Donald Trump again bars advanced NVIDIA chips for China amid fragile trade truce: Why it matters

The topic was also avoided at Trump's recent meeting with Chinese President Xi Jinping, as the two nations entered a fragile trade truce that sees the US refraining from a 100% tariff imposition, and China pausing rare-earth export controls for a year

uschinanvidiablackwell - 1 US President Donald Trump (L), Chinese President Xi Jinping (R), and an NVIDIA GB10 Grace Blackwell Superchip (centre) | Reuters, AP

Artificial intelligence giant NVIDIA's most advanced chips will not be shared with China, US President Donald Trump said, doubling down on an earlier claim by US lawmakers that Beijing would use it to modernise its military.

The chipmaker is currently one of the biggest in the business, with a $5 trillion market capitalisation. 

Speaking to reporters aboard the Air Force One, Trump indicated that the US was not keen on sharing the latest version of NVIDIA's Blackwell chips with the rest of the world.

"The new Blackwell that just came out, it's 10 years ahead of every other chip ... But no, we don't give that chip to other people," he said, as per a Reuters report.

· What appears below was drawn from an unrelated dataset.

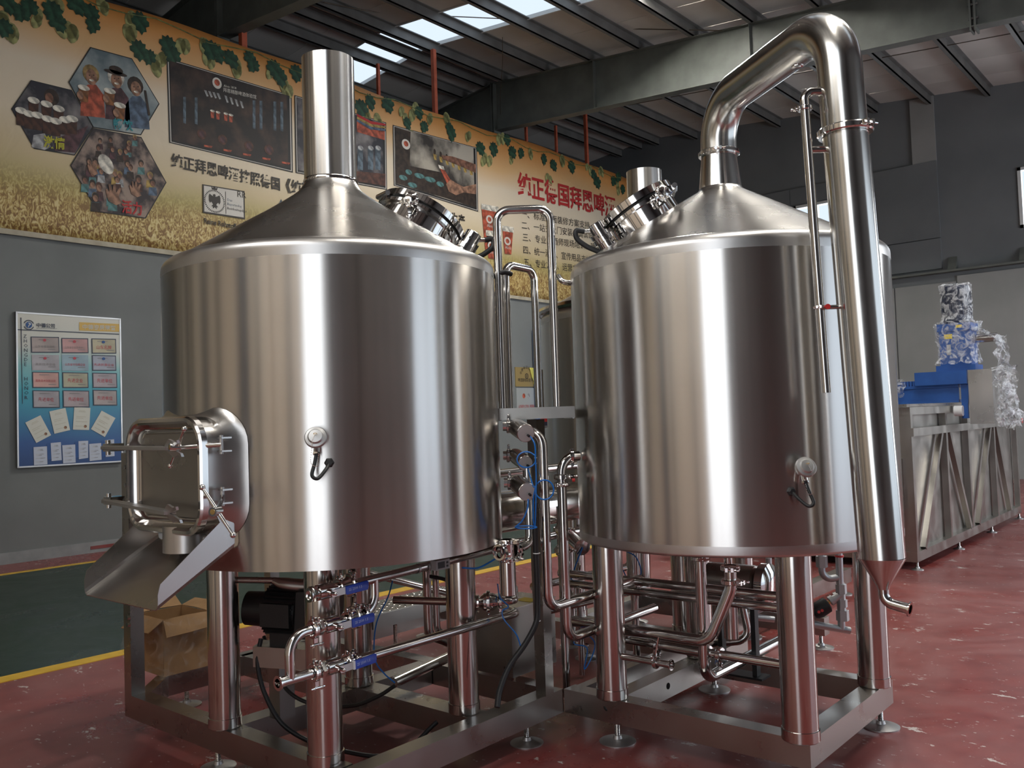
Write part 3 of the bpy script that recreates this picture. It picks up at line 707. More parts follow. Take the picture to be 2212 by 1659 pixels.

While he has not mentioned China by name here, his comments follow concerns by US lawmakers over Beijing using the latest Blackwell chips to boost its AI progress and enhance its military capabilities.

However, he has not ruled out selling a less-advanced version of the Blackwell chips to China. 

"We will let them deal with Nvidia but not in terms of the most advanced," Trump said in a later interview with CBS News.

The topic was also avoided at his recent meeting with Chinese President Xi Jinping, as the two nations entered a fragile trade truce that sees the US refraining from a 100 per cent tariff imposition, and China pausing rare-earth export controls for a year.

However, Trump's decision to hoard the best of NVIDIA's chips for himself is expected to test the limits of the fragile truce further.

Notably, Trump's comments follow a Friday announcement by the chipmaker that it would be supplying more than 260,000 of the same Blackwell chips to the South Korean government and some of the country's biggest businesses, including Samsung Electronics.

NVIDIA's CEO Jensen Huang has also majorly pushed back against America's block on Blackwell exports to Beijing, saying that the China market is a "singular, vital, important, dynamic market, and nobody can replace that".

“It’s in the best interest of America to serve that China market. It’s in the best interest of China to have the American technology company bring ... technology to the China market ... It’s in the best interest of both countries, and I hope that policymakers will ultimately come to that conclusion," he added, speaking to reporters in South Korea's Gyeongju after his keynote speech at the APEC CEO summit, as per a CNBC report.